The World Cup is going to be a bit of a test, but if they can better their results from Spain ’82, by drawing or winning a game, that is going to do a lot to raise the profile of the sport. They were apparently the team that everyone wanted in their group, being the lowest ranked and therefore the most likely source of points. This should suit the All Whites fine, with the possibility of an upset somewhere along the way. But probably not against Italy.
There is something of a Steve McClaren comparison with manager Ricki Herbert (and not just the ruddy-faced complexion). He manages Wellington Phoenix as well as the national team. But it is certainly working to the advantage of both teams, with the Phoenix providing a locally based nucleus of national team players. Others are drawn from the US and Europe, with Blackburn’s Ryan Nelsen and our very own Chris Killen being two of the better known ones. Another Boro connection is Phoenix’s left back Tony Lochhead, who had a brief trial with Boro under Gareth Southgate that came to nothing.
Unlike the interest generated after Spain ’82 which wasn’t capitalised on, NZ football appears in a healthier state, albeit with the fully professional team playing in the Australian league as an unwelcome foreign team in the eyes of the Asian Football Confederation, which Football Federation Australia belong to. At the time of writing Phoenix’s 10 year extension of membership in the A League has been granted, pending approval by Fifa and AFC.

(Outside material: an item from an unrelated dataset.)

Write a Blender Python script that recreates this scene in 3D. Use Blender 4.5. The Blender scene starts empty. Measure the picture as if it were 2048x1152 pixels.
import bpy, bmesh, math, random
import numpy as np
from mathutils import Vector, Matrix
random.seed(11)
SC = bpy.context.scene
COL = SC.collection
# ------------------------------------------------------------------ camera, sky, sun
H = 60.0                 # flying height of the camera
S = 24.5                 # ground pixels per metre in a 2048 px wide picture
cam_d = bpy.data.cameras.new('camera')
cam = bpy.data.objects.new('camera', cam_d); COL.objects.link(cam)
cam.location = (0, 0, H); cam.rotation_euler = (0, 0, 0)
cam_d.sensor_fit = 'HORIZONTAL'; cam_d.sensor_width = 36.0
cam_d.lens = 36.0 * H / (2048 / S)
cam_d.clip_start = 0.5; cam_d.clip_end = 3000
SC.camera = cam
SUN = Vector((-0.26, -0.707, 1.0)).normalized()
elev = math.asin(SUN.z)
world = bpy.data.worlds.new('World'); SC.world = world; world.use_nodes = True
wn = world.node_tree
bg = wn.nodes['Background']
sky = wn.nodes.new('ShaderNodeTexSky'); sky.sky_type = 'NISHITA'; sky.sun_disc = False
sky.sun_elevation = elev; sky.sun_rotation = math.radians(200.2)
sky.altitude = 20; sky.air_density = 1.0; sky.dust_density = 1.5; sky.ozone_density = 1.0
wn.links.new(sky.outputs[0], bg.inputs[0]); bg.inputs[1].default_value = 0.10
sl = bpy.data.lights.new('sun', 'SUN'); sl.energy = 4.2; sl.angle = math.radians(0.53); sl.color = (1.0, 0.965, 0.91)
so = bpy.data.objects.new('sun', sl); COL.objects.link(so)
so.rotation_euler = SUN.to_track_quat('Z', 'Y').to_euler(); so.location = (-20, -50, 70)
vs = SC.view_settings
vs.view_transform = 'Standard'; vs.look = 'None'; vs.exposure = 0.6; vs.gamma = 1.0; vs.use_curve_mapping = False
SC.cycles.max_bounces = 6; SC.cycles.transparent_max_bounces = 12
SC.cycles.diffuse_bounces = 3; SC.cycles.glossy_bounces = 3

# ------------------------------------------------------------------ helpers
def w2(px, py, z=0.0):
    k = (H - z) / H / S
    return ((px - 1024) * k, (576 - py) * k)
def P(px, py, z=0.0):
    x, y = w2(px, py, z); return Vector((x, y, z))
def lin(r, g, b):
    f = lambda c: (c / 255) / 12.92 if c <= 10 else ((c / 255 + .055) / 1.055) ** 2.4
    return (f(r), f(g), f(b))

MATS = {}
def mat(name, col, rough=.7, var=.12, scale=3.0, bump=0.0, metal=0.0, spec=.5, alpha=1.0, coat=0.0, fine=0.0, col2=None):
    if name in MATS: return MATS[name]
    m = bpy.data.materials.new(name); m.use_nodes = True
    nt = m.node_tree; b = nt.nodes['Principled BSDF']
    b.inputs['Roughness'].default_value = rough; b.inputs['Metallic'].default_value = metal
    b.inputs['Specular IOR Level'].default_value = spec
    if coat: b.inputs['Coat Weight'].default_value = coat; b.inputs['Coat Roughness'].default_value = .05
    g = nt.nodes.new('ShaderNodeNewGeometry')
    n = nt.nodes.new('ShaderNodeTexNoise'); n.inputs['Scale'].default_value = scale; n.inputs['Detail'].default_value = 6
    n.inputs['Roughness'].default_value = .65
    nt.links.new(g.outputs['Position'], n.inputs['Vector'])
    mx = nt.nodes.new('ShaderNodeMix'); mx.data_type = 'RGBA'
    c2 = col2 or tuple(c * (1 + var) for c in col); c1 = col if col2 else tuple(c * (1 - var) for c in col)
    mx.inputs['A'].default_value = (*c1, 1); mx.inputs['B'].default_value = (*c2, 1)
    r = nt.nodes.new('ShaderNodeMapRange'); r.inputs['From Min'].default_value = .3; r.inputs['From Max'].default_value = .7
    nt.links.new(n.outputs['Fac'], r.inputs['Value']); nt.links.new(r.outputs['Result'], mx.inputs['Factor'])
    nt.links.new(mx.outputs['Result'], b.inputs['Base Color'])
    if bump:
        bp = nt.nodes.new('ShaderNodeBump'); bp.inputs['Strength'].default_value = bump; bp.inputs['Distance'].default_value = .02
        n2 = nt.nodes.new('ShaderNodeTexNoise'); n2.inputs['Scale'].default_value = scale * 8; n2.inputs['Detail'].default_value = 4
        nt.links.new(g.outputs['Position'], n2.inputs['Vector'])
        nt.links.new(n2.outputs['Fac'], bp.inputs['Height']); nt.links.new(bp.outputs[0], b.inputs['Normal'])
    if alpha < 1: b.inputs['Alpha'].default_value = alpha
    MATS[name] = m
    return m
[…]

At ‘grassroots’ level it is probably the most popular participant sport in the country. There is a greater concentration in the cities, particularly Wellington, with ‘Little Dribbler’ leagues from 4 years up, right up to Sunday and indoor leagues and the domestic New Zealand Football Championship. Let’s hope the money generated from the World Cup will be properly invested in the game here; there’s room for rugby and football in New Zealand. Whatever happens, I’ve enjoyed the excitement and novelty of supporting a second team hope some of the good times come back to Boro!
Libardi
www.wellingtonphoenix.co.nz The official Phoenix home page
www.yellowfever.co.nz Wellington Phoenix fans’ site and forum
http://tinyurl.com/A-League-Rules A League and finals explained!

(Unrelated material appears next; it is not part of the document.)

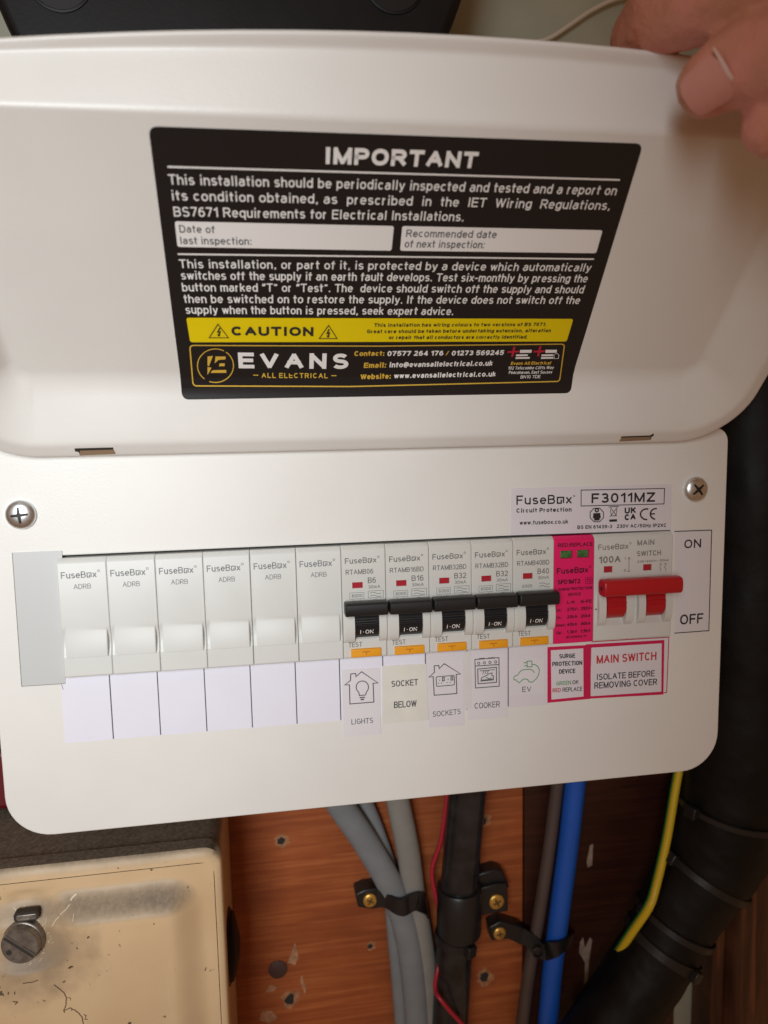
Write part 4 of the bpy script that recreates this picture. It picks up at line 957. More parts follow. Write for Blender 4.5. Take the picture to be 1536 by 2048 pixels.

www.nzfootball.co.nz New Zealand football
Postcript:
Last weekend saw round 2 of the finals and Phoenix went through 3-1 in extra time. It was a cracking spectacle for a full house, with many football newbies in attendance (which I think explains why a spontaneous Mexican wave started near the end of extra time - must be rugby fans). Still can't complain, an awesome crowd and ethusiasm which overshadowed the other finals game of rivals Sydney FC vs Melbourne Victory.
Phoenix now meet Sydney, in Oz on Saturday and the winners of that will meet Melbourne the following week in the Grand Final (I said it was complicated!) A quick look online at remaining flights and prices from Wellington to Sydney indicate that there will be a fair few Phoenix fans over there representing the club and seeing how far the adventure goes. Seems a certainty that they will have picked up a couple of thousand more regular fans for August when the new season kicks off.